The team is a group of Cornell Cooperative Extension (CCE) educators from New York's six northernmost counties: Clinton, Essex, Franklin, Jefferson, Lewis and St. Lawrence.
"This team of educators is providing information and outreach related to raising, buying, eating and enjoying local food in northern New York," says Logozar, the NNY local foods specialist and a rural and agricultural economic development specialist with CCE Franklin County. Team members bring their backgrounds in nutrition, community food security, livestock, business management, horticulture, agricultural economic development and direct marketing to help farmers and consumers across the NNY region.
The number of farms in NNY selling directly to consumers has increased since 1992 to 619 farms from 273 farms with a corresponding increase in direct sales to $4.16 million from $1.2 million, Logozar says, "and there is more room to grow that economic impact in the region."

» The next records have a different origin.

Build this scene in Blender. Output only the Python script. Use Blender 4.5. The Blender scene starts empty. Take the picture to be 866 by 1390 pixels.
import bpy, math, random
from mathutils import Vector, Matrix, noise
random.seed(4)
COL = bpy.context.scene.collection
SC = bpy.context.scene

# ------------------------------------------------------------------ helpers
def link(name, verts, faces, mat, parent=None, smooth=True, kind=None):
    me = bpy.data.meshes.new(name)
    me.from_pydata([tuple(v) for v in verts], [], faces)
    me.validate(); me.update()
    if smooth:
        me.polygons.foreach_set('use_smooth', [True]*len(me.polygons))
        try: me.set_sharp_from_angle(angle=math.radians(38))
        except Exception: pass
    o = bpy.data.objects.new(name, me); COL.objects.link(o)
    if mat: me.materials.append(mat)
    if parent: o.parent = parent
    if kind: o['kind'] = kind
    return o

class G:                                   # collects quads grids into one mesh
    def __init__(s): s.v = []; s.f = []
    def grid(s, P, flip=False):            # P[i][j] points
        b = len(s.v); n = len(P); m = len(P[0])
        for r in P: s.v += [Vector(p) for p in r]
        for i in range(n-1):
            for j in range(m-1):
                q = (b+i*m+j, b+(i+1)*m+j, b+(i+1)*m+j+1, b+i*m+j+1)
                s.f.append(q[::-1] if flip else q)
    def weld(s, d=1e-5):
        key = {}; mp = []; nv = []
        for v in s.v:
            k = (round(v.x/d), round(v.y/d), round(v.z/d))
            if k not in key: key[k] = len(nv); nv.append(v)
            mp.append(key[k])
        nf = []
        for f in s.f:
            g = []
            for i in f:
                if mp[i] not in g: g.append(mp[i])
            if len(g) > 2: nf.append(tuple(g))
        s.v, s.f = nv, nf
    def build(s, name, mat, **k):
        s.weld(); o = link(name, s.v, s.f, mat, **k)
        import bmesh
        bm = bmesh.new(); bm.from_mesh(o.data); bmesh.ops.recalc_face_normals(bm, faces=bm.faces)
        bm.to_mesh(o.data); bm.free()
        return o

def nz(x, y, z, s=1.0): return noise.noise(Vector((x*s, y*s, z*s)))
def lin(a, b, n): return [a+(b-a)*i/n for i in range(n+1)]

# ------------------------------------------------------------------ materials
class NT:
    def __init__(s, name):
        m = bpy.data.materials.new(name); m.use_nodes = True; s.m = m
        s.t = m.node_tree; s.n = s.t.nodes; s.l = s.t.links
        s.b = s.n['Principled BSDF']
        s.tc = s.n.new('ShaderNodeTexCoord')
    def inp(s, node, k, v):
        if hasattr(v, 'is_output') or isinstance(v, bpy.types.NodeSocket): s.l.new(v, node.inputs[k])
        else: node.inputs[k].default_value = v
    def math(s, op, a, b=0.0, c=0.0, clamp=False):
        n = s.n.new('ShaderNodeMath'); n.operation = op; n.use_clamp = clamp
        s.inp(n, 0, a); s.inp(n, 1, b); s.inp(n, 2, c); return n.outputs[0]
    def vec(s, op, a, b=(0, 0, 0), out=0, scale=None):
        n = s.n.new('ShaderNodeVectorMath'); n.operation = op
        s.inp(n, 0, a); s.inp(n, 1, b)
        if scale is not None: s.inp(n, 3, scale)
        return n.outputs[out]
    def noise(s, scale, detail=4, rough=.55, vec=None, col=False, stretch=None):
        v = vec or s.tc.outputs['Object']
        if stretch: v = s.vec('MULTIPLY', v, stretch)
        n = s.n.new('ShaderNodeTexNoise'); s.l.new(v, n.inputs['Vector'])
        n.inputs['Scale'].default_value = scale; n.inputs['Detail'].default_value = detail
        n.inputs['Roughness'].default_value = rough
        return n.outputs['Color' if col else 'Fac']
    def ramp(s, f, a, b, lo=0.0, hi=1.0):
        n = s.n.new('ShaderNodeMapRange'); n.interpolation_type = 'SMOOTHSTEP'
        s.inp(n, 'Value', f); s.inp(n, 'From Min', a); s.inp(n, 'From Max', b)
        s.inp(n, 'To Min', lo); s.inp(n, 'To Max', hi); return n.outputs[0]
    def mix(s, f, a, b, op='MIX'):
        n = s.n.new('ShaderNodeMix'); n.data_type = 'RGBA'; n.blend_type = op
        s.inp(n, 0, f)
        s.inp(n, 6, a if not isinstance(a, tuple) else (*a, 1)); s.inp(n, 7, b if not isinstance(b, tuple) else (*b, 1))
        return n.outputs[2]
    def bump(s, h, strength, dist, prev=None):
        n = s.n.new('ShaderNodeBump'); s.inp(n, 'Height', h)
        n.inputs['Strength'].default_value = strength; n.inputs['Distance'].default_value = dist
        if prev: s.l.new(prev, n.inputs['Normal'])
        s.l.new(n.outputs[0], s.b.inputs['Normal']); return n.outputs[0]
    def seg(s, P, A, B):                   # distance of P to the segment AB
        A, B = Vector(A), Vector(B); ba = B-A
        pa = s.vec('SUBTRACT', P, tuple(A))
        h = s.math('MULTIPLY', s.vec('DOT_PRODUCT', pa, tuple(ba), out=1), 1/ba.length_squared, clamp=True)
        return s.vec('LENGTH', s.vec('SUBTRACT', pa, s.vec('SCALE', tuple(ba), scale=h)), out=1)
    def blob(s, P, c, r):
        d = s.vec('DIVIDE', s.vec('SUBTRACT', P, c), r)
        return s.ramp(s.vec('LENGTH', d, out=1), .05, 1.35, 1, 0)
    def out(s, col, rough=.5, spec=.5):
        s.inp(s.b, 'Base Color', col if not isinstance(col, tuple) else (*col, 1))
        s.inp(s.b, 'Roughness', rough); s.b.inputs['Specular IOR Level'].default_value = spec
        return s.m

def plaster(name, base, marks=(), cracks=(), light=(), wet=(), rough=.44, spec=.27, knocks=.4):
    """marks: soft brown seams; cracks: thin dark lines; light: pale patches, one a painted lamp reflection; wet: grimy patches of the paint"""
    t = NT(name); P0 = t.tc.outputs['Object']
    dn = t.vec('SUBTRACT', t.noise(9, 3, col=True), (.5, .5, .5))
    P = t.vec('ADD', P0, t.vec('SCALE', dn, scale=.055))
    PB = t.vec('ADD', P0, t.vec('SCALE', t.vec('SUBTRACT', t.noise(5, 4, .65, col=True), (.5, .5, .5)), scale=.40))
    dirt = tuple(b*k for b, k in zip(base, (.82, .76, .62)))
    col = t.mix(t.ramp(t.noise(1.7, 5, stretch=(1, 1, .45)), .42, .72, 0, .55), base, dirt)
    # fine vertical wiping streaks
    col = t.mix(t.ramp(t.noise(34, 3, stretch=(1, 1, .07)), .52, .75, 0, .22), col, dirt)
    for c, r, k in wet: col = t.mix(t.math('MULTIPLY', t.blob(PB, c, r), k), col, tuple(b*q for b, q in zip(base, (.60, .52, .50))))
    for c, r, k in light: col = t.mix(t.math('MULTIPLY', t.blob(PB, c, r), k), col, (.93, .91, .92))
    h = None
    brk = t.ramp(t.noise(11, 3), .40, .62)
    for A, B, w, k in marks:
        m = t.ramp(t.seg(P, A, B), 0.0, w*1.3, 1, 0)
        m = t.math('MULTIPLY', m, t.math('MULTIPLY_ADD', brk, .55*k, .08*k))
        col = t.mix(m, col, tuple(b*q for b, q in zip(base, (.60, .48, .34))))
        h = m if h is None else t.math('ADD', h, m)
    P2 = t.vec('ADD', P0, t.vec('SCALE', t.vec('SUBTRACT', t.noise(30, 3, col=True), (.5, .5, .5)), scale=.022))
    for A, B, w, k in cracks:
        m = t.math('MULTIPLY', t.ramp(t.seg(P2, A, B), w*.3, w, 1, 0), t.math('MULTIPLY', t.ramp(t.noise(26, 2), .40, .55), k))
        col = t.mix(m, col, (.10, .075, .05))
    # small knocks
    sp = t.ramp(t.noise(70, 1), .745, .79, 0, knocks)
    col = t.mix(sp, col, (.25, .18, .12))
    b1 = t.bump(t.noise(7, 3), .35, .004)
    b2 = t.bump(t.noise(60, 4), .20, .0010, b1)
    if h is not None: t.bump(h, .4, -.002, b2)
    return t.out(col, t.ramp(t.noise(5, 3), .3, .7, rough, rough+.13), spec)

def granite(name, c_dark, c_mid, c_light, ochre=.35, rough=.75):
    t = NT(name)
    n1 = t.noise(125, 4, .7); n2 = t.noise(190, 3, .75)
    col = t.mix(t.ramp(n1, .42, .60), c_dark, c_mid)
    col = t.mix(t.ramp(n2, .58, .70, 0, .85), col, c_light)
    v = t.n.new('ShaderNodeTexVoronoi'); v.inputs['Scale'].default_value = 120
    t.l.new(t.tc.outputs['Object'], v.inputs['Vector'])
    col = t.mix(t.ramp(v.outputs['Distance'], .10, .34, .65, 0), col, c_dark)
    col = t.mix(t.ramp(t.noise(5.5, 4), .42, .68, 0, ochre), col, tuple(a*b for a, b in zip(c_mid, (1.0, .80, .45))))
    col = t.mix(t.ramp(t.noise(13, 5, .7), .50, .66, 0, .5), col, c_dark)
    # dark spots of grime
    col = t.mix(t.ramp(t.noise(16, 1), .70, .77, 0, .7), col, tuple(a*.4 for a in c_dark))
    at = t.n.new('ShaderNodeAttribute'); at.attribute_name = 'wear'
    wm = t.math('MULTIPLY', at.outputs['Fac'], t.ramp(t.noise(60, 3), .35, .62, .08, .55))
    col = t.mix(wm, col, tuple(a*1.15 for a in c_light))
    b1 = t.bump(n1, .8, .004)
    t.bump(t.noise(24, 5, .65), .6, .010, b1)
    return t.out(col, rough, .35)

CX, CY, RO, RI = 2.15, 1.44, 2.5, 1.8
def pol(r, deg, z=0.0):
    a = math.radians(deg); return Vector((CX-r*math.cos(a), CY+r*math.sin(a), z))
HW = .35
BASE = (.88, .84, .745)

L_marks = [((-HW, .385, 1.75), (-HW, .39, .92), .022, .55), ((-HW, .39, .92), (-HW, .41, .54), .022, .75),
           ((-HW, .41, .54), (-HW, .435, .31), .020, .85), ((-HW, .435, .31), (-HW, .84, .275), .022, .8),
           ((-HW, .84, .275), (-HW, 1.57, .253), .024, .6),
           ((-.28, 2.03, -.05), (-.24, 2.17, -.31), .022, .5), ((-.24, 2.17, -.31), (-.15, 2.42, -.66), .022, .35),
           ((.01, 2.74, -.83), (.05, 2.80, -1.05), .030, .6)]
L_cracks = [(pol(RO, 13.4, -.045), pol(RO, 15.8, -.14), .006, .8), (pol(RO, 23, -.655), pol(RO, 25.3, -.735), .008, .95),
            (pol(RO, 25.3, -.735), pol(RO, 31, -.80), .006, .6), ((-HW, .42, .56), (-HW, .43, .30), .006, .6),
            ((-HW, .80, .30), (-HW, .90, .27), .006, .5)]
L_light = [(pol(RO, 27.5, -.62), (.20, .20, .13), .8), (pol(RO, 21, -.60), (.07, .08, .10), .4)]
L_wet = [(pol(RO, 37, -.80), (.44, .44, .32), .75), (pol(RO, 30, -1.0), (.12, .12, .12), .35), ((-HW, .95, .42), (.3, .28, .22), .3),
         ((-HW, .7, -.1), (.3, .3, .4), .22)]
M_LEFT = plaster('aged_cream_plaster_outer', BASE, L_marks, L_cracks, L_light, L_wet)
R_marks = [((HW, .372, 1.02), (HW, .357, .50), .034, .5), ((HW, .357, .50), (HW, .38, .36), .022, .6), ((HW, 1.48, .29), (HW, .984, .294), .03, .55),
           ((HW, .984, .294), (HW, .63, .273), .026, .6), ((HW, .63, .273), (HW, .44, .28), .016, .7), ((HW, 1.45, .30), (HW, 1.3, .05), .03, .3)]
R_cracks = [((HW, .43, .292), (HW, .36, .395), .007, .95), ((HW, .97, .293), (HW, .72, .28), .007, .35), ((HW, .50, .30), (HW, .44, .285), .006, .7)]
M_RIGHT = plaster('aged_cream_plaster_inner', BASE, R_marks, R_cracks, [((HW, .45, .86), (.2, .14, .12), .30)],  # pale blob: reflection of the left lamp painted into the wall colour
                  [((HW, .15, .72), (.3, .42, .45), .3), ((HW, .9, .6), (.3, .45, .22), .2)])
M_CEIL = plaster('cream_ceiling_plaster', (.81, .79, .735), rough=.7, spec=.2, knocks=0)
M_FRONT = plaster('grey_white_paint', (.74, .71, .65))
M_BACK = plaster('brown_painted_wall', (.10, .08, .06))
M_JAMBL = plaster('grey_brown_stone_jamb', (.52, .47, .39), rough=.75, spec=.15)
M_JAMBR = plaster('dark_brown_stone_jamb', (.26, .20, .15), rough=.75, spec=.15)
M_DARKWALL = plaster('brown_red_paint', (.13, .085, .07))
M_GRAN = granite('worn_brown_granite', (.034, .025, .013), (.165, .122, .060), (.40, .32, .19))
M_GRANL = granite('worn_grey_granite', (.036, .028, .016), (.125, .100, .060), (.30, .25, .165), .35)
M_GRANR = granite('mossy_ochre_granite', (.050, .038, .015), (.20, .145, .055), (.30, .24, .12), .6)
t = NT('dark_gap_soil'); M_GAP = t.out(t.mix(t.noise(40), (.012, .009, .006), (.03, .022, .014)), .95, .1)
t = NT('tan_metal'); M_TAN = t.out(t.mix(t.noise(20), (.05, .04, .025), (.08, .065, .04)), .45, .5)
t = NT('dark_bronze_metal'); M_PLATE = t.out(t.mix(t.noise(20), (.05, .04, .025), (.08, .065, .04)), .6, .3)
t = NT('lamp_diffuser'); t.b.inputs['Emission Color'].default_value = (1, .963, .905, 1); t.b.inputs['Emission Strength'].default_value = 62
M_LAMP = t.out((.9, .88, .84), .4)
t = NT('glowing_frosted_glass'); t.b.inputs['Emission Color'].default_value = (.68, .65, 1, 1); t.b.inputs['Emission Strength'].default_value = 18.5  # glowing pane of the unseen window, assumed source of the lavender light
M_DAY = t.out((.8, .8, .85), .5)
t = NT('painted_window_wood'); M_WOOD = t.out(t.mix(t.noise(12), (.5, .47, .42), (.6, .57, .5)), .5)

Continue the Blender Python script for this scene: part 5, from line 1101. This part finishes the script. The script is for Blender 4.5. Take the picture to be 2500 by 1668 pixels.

The NNY Direct Marketing Local Foods Team is offering various activities for 2010, including:
- a consumer-focused conference titled "Eating Local Yet? Finding and Using Local Food";
- educational workshops to help farmers know how to sell meats at farmers markets;
- updates on regulations farmers need to comply with;
- a technology symposium to help farmers interested in selling via the Internet;
- local foods and farmers markets calendars; and
- "Meet the Farmer" dinners.
"This team effort is helping farmers in such areas as developing products and Web sites and the mechanics of direct-to-consumer business development. It is providing consumers with information to help them find and make local food purchases, and it is providing resources and professional development to educators to help them work with both farmers and food buyers," Logozar says.
Team members coordinate their efforts with local and regional foods programs such as Adirondack Harvest http://www.adirondackharvest.com and the small grants program of the Northern New York Agricultural Development Program http://www.nnyagdev.org.
Kara Dunn is a freelance writer in Mannsville, N.Y.